US macro/jobs and wages


Friday’s NFP (non farm payrolls) was a solid upside surprise, ~272K jobs created in the month, well ahead of consensus (closer to ~160K), with solid MoM wage (average hourly earnings) gains, running at 0.4%, which is around 4.8% annualised.

Bonds didn’t like it, with yields jumping some 10-12bps higher (stronger growth, tighter labour markets being more like “no landing” than “soft landing”) as rate cuts were priced out at the margin.

The strength was at odds with what JOLTS told us last week (8.05m jobs open, down from 8.3) and at odds with some of the survey data (PMIs, ISMs, the Kansas City labour survey) which were all quite weak.

So, once again, survey data not mapping well to hard data. Continuing claims and initial jobless claims continue to suggest the labour market is, if not tight, then, at the least, certainly not weak.

Perhaps two minor points of weakness, one, the unemployment rate in aggregate moved up to 4% (rounded, it was slightly less at 2dp) and the African American unemployment rate moved up to 6.1%, so pockets of the market showing movement after strong gains. Also, the household survey (which, as the name suggests, asks households about employment, as opposed to the establishment survey, which asks the employers) was negative, in stark contrast to the NFP gains.

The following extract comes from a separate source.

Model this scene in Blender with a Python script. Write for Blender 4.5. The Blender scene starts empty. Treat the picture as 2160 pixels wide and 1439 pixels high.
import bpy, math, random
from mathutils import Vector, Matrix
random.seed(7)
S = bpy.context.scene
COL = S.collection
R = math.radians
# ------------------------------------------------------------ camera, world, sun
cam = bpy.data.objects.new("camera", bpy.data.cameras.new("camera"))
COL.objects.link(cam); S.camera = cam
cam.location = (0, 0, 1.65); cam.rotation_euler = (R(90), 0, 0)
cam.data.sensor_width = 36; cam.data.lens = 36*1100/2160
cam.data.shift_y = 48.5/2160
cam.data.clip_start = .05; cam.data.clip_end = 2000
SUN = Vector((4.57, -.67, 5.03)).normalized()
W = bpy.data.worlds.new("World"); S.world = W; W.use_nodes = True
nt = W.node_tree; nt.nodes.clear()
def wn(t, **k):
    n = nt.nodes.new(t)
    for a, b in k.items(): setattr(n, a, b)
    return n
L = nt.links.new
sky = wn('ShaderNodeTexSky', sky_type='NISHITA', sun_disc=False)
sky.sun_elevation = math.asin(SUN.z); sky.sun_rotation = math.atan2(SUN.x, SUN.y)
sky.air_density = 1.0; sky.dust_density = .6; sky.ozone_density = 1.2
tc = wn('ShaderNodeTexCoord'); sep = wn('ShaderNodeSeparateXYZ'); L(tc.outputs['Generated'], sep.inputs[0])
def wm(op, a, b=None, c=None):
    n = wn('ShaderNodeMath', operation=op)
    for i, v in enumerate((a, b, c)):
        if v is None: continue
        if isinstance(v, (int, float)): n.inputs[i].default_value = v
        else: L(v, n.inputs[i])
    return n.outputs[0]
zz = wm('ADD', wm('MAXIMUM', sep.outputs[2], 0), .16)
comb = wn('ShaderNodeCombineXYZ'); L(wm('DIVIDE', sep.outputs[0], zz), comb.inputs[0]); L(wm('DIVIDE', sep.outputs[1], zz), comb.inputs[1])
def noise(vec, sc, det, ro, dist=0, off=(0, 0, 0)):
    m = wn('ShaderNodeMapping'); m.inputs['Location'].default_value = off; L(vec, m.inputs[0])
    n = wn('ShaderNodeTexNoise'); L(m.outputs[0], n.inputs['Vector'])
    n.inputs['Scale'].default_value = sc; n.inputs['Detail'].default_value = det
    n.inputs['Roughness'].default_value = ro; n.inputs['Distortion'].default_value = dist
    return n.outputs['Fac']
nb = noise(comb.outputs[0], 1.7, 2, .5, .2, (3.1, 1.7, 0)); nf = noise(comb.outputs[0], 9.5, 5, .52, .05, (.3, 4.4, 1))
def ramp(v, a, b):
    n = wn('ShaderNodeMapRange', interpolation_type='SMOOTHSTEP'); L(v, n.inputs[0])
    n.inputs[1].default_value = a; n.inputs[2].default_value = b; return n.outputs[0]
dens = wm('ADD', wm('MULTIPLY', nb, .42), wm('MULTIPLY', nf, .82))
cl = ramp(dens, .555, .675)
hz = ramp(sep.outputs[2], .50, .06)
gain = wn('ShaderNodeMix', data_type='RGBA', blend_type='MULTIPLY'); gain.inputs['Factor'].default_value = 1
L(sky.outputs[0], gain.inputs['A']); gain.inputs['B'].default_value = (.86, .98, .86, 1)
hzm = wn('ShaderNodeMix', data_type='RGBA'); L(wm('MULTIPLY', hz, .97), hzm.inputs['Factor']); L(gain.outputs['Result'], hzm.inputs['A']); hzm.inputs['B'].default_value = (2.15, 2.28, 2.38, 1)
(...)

So, equity markets traded well enough given that strong employment usually correlates well to strong nominal consumption (people spend out of income which they get from being employed) which drives nominal GDP which drives corporate profits, and intermediate duration bonds were hurt by the repricing of growth and inflation expectations.


In conclusion, difficult to map outcomes, sticking not too far from ones’ SAA continues to seem wise, which means staying diversified. Last month, May, stronger risky assets were enough to keep DAA funds ticking along ahead of strategic return objectives, so far, June seems set to do the same, even as yields back up a touch.

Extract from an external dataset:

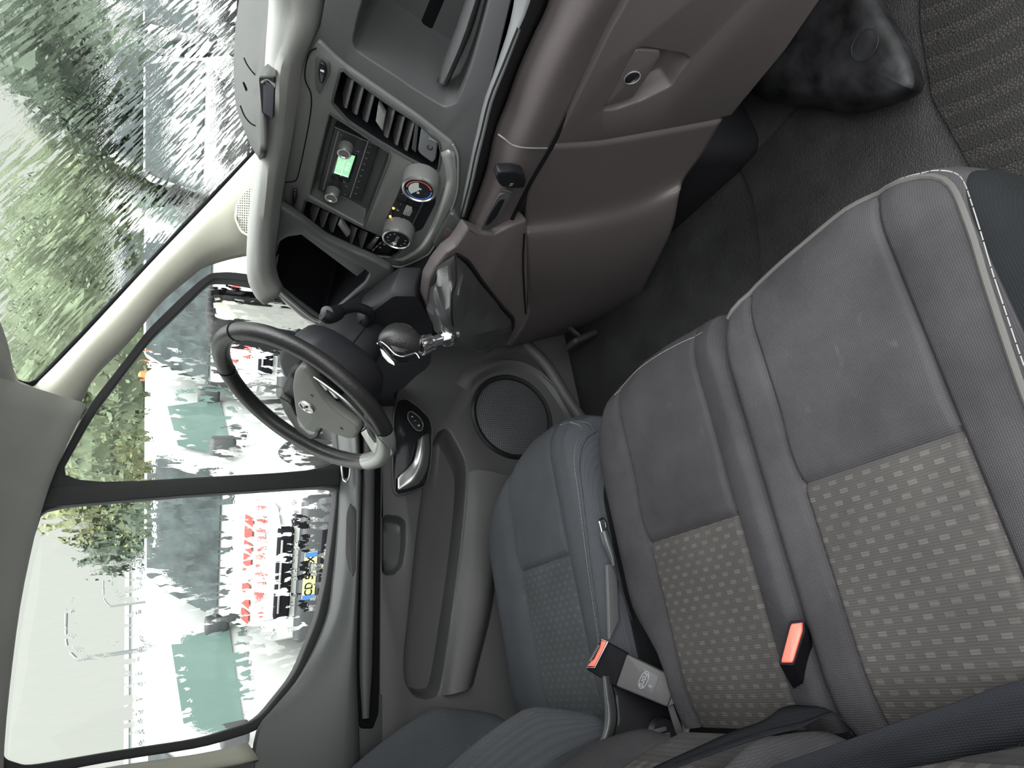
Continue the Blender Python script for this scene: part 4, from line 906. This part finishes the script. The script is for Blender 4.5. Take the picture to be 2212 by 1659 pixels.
# ================================================================ SEATS
def interp(tab, x):
    if x <= tab[0][0]: return tab[0][1]
    for (a, b), (c, d) in zip(tab, tab[1:]):
        if x <= c:
            t = (x-a)/(c-a); t = t*t*(3-2*t)*.35+t*.65; return b+(d-b)*t
    return tab[-1][1]
class Cushion:
    def __init__(s, y0, y1, xf, seams, z0=.95, rf=.09, r0=.05, r1=.05, xr=-.19, xb=.125, xseam=.125, bol=.012, zb=.70, grooves=()):
        s.y0, s.y1, s.xf, s.seams, s.z0, s.rf, s.r0, s.r1, s.xr, s.xb, s.bol, s.zb = y0, y1, xf, seams, z0, rf, r0, r1, xr, xb, bol, zb
        s.grooves = grooves or seams
    def z(s, x, y):
        z = s.z0; dx = x-(interp(s.xf, y)-s.rf)
        if dx > 0: z -= s.rf*.75*(1-math.sqrt(max(0, 1-(min(dx, s.rf)/s.rf)**2)))
        d0 = (s.y0+s.r0)-y; d1 = y-(s.y1-s.r1)
        if d0 > 0: z -= s.r0*(1-math.sqrt(max(0, 1-(min(d0, s.r0)/s.r0)**2)))
        if d1 > 0: z -= s.r1*(1-math.sqrt(max(0, 1-(min(d1, s.r1)/s.r1)**2)))
        ym = (s.seams[0]+s.seams[1])/2; hw = (s.seams[1]-s.seams[0])/2; q = abs(y-ym)/hw
        if q > 1: z += s.bol*math.sin(min(1, (q-1)*hw/.05)*math.pi/2)
        for g in s.grooves: z -= .006*math.exp(-((y-g)/.005)**2)*(1 if x < interp(s.xf, y)-.03 else .3)
        if s.seams[0] < y < s.seams[1]: z -= .007*math.exp(-((x-s.xb)/.006)**2); z += .006*math.exp(-((x-s.xb-.05)/.04)**2)
        if x < -.10: z -= (-.10-x)**2*2.0
        return z
    nar = 0
    def pt(s, x, y, d=0):
        yy = y; b = s.seams[1]
        if s.nar and y > b and x < .03:
            q = min(1, (.03-x)/.13); q = q*q*(3-2*q); yy = b+(y-b)*(1-s.nar*q)
        return V((x, yy, s.z(x, y)+d))
    def us(s, a, b, fine=()):
        out = [a+(b-a)*i/26 for i in range(27)]
        for f in list(s.grooves)+[s.y0, s.y1]+list(fine):
            for k in (-.012, -.008, -.005, -.0025, 0, .0025, .005, .008, .012):
                if a-1e-9 <= f+k <= b+1e-9: out.append(f+k)
        for k in range(9):
            for e, sgn in ((s.y0, 1), (s.y1, -1)):
                v = e+sgn*s.r0*(1-math.cos(k/8*math.pi/2))
                if a <= v <= b: out.append(v)
        out = sorted(set(round(v, 5) for v in out)); return out
    def build(s, root, mf, mi, ins_name='patterned_insert'):
        def patch(name, ya, yb, xa, xb_, m, skirt):
            ys = s.us(ya, yb); xs = [i/20 for i in range(21)]
            rows = []
            if xb_ is None: tx = sorted(set([i/14*.75 for i in range(15)]+[.75+.25*math.sin(i/12*math.pi/2) for i in range(13)]+[.0, .02, .045, .08, .12]))
            else: tx = sorted(set([i/24 for i in range(25)]+[.985, .97, .955, .93]))
            for y in ys:
                xe = interp(s.xf, y) if xb_ is None else xb_
                col_ = [s.pt(xa+(xe-xa)*t, y) for t in tx]
                if xb_ is None:
                    e = col_[-1]; col_ += [V((e.x+.006, y, e.z-.02)), V((e.x+.004, y, e.z-.06)), V((e.x-.03, y, s.zb))]
                rows.append(col_)
            k = len(rows[0]); vs = [p for r in rows for p in r]
            fs = [(i*k+j, i*k+j+1, (i+1)*k+j+1, (i+1)*k+j) for i in range(len(rows)-1) for j in range(k-1)]
            return mk(name, vs, fs, m, root, True, 70)
        a, b = s.seams
        sp_ = getattr(s, 'split', None)
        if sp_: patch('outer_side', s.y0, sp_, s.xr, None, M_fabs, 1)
        o1 = patch('side_bolster', sp_ or s.y0, a, s.xr, None, mf, 1); o2 = patch('side_bolster', b, s.y1, s.xr, None, mf, 1)
        patch('thigh_panel', a, b, s.xb, None, mf, 1); patch(ins_name, a, b, s.xr, s.xb, mi, 0)
        for y, nm in ((s.y0, -1), (s.y1, 1)):
            xs = [s.xr+(interp(s.xf, y)-s.xr)*i/20 for i in range(21)]
            r0_ = [s.pt(x, y) for x in xs]; r1_ = [V((x, y+nm*.006, p.z-.04)) for x, p in zip(xs, r0_)]; r2_ = [V((x, y-nm*.005, s.zb)) for x in xs]
            vs = r0_+r1_+r2_; n = 21; fs = [(i*n+j, i*n+j+1, (i+1)*n+j+1, (i+1)*n+j) for i in range(2) for j in range(n-1)]
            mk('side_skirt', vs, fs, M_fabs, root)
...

Perhaps a last point, on those yields, they do seem stuck below the high 4’s, basically a wall of money seems to get long duration, at that point. So with any luck, that’s the limit, and the downside (in the sense of lower, not in the sense of worse outcomes) is 150bps lower, with goldiliocks, and lower still with any recession scares.

Nominal GDP has been a very broad general valuation measure for the 10yr yield (being the return to saving / the change in the growth rate consumption, which when scaled by patience is how households make (are making?) the transition between the now and the future, with the trade off being the interest rate), and you can see from the graph below that NGDP often sits ahead of the 10yr yield, with a spread, and that spread currently is quite low.

If NGDP stabalises at 5%, a brisk growth rate of 2.5% real and 2.5% price, that would be consistent with a 10yr rate a bit below 4%.

Now, that is the most simplified model of the 10yr that one could care to ever table, but, it’s sorta kinda worked for 60 years. So, it’s worth keeping in mind.

The map

Rounding off on the “difficult to map” observation about macro data and what kind of environment we are in, accelerating, decelerating, overheating, cooling, and so on, the below graph from Spectra markets was interesting.

He frames it via Gas and Brakes, as the analogy, alongside the specific data point he’s looking at for confirmation. In all cases there’s a solid counterpoint to be made, and hence sort of collapses into a “metaphorical shrug” about what to do.

For us, as usual, that in turn comes back to “not to far from ones’ SAA weight”. Things seems to be in an equilibrium, at least for right now, and whilst it might be easy to push us out from that equilibrium, we want the DAA weights to be more pronounced when there is a clear dislocation; as of right now, there isn’t one.